All of this is loud, thrumming, perhaps baseless speculation—except for Pellegrini getting dismissed, that's definitely happening—but it's what finest quality, hand-stitched luxury clubs suffer through whenever they're not living up to the hype. The expectations that follow these clubs around are both absurd and closer to achievable than they seem at first glance. It's not like Madridistas started thinking their club could win La Liga every year for no reason. They damn near do. The same goes for Bayern and Manchester United. European soccer is a plutocracy. You're one of the wealthiest clubs in the world, or you're largely shit out of luck. And when one of those wealthy clubs find themselves shit out of luck, displeasure abounds and heads roll.

The difference between City and the rest of Europe's titans—save PSG and, to a lesser extent, Chelsea, who are in similar 128-foot yachts—is that the clubs' fans are not altogether used to having such a large bank account, or so much to expect. City were middling and often quite bad before they entered the smoky backroom of European elites around 2010, two years after Sheikh Mansour's Abu Dhabi United Group bought the club and began to assemble a mercenary force of internationals. They're not an established power; they're nouveau riche. Madrid won their 10th European cup last season; City haven't made it past the Champions League Round of 16 yet.

What this Fire Everybody! Buy Everybody! frenzy that surrounds them demonstrates, in a sad way, is that they've arrived.
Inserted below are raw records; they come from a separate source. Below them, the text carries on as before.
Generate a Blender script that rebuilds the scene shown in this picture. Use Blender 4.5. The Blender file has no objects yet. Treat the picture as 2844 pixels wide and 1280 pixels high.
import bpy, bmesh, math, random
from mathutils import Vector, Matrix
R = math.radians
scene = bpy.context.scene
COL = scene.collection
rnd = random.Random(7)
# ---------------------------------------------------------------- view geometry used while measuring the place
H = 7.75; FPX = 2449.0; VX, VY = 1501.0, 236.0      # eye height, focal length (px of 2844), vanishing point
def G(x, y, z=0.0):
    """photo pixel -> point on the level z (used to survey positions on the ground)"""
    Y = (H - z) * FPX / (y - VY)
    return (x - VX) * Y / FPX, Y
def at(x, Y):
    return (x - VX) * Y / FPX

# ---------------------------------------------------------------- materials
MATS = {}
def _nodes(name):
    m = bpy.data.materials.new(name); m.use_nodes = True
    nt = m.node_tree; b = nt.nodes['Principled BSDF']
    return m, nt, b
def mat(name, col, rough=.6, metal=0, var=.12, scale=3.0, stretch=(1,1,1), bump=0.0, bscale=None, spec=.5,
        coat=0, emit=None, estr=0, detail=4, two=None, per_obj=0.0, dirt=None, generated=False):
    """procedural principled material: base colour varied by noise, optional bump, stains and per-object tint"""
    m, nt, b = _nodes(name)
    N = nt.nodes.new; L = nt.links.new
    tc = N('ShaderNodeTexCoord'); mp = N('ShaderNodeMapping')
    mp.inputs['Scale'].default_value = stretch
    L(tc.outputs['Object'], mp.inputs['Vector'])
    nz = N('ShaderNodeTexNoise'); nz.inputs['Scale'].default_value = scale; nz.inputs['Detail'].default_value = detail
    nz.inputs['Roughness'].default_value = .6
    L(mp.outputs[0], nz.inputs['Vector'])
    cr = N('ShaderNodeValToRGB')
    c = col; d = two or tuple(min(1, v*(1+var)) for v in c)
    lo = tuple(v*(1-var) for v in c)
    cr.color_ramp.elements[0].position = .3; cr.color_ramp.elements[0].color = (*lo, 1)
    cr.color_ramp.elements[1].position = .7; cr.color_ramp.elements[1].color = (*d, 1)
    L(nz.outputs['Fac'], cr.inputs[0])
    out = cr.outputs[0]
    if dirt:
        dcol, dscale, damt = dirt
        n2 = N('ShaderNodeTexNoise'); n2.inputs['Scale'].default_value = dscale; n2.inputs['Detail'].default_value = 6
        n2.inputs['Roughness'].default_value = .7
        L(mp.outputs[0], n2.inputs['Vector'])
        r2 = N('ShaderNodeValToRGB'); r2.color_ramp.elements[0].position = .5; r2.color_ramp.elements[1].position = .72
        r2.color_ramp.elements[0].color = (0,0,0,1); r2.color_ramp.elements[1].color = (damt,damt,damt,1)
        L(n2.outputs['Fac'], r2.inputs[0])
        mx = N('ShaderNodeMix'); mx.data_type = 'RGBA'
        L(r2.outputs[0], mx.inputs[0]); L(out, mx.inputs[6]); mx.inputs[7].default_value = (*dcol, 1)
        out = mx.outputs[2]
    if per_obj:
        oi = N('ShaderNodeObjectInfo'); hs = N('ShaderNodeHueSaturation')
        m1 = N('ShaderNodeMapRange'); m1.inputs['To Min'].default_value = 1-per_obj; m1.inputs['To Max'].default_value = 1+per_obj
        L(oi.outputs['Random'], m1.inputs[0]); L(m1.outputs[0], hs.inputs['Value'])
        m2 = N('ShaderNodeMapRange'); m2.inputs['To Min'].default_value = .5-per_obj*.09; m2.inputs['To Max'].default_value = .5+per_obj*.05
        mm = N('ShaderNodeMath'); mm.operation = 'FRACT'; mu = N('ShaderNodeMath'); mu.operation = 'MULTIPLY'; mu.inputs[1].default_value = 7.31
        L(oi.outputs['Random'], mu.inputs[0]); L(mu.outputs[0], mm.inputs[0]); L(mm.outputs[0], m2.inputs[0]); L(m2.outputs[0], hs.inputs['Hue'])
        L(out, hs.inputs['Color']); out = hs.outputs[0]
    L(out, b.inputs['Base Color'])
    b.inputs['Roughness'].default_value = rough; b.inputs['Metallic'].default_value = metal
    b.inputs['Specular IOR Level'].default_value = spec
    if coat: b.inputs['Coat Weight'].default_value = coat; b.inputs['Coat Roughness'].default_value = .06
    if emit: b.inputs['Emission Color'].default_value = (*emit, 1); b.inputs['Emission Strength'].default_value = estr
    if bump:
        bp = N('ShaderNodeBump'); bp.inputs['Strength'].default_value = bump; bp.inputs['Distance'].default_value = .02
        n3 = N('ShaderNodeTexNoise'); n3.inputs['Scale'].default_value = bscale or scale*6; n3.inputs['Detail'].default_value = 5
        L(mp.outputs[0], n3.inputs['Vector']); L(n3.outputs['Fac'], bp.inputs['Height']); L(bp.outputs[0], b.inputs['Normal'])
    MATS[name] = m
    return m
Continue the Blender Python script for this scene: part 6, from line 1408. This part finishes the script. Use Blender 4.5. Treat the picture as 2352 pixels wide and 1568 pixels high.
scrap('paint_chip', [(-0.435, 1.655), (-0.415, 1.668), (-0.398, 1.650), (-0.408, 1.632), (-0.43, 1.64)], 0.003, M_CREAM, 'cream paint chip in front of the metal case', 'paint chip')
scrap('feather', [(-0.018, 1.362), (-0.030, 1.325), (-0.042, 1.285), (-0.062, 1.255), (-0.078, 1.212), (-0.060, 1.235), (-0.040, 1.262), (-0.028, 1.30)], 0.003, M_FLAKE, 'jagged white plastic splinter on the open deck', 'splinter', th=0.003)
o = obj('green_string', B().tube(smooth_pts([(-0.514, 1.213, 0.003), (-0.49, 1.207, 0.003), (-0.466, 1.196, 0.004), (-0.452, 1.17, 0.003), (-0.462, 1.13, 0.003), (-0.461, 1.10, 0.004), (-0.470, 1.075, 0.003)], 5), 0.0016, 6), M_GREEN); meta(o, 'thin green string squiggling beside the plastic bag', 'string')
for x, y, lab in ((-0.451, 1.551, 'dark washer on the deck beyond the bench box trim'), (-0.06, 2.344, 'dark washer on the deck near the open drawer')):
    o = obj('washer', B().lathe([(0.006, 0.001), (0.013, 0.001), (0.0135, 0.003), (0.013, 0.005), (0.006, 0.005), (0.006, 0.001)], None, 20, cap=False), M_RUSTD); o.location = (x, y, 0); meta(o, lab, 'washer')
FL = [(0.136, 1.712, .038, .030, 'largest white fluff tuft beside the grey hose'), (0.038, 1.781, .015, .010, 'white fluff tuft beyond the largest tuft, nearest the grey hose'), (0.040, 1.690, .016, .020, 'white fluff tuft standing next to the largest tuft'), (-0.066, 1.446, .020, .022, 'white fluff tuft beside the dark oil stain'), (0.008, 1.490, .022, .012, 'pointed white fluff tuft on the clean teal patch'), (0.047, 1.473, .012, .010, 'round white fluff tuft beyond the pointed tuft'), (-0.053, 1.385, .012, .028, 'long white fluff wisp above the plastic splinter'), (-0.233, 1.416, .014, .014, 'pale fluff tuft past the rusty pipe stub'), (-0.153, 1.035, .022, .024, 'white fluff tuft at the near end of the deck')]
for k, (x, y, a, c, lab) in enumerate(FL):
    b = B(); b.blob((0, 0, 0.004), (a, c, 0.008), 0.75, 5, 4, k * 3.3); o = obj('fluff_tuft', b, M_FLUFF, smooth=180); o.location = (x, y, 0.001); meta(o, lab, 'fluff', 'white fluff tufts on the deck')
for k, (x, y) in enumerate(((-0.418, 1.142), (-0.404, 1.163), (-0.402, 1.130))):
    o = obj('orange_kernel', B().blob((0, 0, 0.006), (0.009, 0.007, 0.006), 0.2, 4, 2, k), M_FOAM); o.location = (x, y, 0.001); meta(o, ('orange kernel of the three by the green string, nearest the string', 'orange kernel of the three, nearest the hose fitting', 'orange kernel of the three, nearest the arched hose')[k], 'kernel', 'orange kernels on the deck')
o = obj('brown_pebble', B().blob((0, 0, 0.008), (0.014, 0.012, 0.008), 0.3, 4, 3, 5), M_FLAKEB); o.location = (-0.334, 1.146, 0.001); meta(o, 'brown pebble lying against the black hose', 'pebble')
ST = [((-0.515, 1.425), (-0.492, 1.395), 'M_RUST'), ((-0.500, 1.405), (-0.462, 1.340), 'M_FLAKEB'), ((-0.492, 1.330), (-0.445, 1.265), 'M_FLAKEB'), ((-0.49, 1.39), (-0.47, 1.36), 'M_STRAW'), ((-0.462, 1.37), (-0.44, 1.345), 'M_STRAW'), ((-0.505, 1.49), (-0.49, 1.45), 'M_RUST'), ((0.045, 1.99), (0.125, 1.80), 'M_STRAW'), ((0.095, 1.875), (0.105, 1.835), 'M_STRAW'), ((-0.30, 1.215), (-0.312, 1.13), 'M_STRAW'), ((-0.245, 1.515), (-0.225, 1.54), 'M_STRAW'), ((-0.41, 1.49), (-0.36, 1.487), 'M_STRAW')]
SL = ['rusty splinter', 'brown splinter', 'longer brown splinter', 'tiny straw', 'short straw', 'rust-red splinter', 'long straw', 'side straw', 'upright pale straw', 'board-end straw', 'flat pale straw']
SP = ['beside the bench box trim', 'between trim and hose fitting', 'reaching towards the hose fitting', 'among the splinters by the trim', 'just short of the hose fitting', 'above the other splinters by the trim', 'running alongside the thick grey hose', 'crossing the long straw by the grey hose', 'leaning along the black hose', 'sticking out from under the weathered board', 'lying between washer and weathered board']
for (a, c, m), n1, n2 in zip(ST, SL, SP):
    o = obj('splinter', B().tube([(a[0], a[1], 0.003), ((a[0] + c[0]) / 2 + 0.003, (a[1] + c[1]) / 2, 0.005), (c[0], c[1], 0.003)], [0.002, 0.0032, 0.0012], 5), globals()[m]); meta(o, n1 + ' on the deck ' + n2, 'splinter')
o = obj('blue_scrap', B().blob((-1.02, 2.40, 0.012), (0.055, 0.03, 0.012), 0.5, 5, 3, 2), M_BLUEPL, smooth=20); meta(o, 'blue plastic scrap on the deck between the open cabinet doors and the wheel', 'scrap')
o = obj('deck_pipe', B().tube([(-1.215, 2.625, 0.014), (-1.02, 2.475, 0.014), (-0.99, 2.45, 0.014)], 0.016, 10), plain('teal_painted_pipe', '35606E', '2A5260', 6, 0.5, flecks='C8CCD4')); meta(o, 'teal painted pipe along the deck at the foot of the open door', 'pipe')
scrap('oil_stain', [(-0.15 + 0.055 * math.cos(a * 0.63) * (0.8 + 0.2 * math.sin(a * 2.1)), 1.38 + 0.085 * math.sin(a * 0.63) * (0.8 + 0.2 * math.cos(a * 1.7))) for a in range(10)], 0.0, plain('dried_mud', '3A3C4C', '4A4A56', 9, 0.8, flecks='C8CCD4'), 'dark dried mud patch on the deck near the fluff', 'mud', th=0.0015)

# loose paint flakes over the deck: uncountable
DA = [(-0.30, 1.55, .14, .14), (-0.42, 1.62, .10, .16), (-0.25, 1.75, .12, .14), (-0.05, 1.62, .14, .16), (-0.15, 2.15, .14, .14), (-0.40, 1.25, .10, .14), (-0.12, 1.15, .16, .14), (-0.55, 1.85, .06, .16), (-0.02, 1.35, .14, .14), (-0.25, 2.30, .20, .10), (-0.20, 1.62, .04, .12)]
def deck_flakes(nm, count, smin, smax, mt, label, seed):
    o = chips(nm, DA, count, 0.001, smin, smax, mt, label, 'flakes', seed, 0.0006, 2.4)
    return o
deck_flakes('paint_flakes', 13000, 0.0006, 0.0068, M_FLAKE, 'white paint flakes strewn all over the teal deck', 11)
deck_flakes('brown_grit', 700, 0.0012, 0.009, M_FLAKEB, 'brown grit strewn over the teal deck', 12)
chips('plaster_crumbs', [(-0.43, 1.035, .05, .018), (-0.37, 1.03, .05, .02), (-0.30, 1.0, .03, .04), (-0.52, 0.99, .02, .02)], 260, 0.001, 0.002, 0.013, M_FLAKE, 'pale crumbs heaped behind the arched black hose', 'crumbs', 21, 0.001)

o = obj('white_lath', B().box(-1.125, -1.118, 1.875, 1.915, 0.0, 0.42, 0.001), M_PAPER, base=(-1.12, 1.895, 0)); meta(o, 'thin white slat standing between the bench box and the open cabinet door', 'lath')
Continental triumph has eluded City, but if they keep spending at the rate they do, it will come. In the meantime, they've won a pair of Premier League titles and finished second once since they started running on oil money. That trend will continue as long as Mansour maintains the sort of dopey-evil competitive streak unique to billionaires. Financial Fair Play looms, but looming is not the same thing as actual perturbation. If City want to remake their squad in a couple months, they'll bend the very notion of budgeting to their will.

There is an emptiness to this practice. The game is rigged in City's favor, and if they don't capitalize on that fact, they're awash in crisis. Until the next round of transfers, that is. The cycle mirrors that of an addict: wanting, getting, wanting, getting, wanting, not getting, and suddenly a severe pain shoots through them. This happens every year, in Manchester, or in Madrid, or in Munich. Then cash is splashed and success springs anew. It would be stupid to ask if City fans are happy. They've won two titles; of course they are. The more pressing question is if they can ever be happy again with splendid soccer that isn't quite splendid enough to top the league table. At what point does sustained expectation make it impossible to enjoy anything less than excellence?